The charge of embezzlement, could it be alleged, would no less outrage all reason in the case of one who made over to his country the benefit in full of grateful offerings owed solely to himself. Indeed the very fact that, when he wished to help the city or his friends with money, he might have done so by the aid of others, goes a long way to prove his indifference to the lure of riches; since, had he been in the habit of selling his favour, or of playing the part of benefactor for pay, there had been no room for a sense of indebtedness. (3) It is only the recipient of gratuitous kindness who is ever ready to minister to his benefactor, both in return for the kindness itself and for the confidence implied in his selection as the fitting guardian of a good deed on deposit. (4)

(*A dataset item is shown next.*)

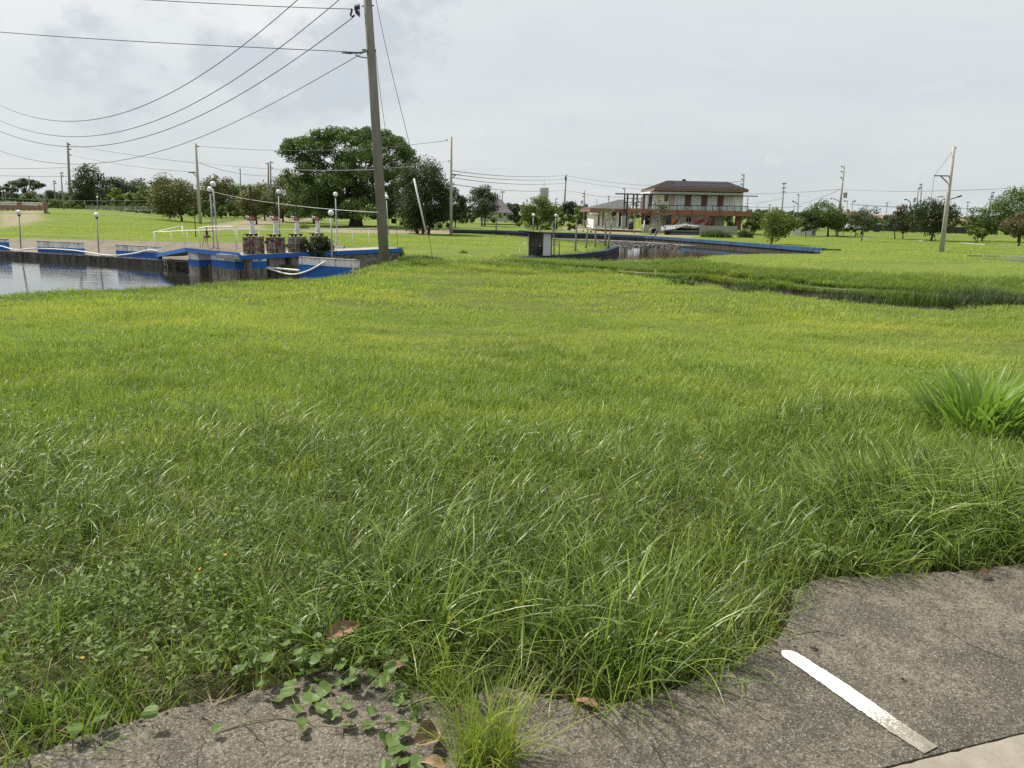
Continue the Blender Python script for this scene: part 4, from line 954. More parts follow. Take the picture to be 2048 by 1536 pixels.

 (3) Or, "no one would have felt to owe him anything."
 (4) See "Cyrop." VI. i. 35; Rutherford, "New Phrynichus," p. 312.                                

Again, who more likely to put a gulf impassable between himself and the sordid love of gain (5) than he, who nobly preferred to be stinted of his dues (6) rather than snatch at the lion's share unjustly? It is a case in point that, being pronounced by the state to be the rightful heir to his brother's (7) wealth, he made over one half to his maternal relatives because he saw that they were in need; and to the truth of this assertion all Lacedaemon is witness. What, too, was his answer to Tithraustes when the satrap offered him countless gifts if he would but quit the country?"Tithraustes, with us it is deemed nobler for a ruler to enrich his army than himself; it is expected of him to wrest spoils from the enemy rather than take gifts."

 (5) Or, "base covetousness."
 (6) Or reading, {sun auto to gennaio}  (with Breitenbach), "in
 obedience to pure generosity." See "Cyrop." VIII. iii. 38.
 (7) I.e. Agis. See Plut. "Ages." iv.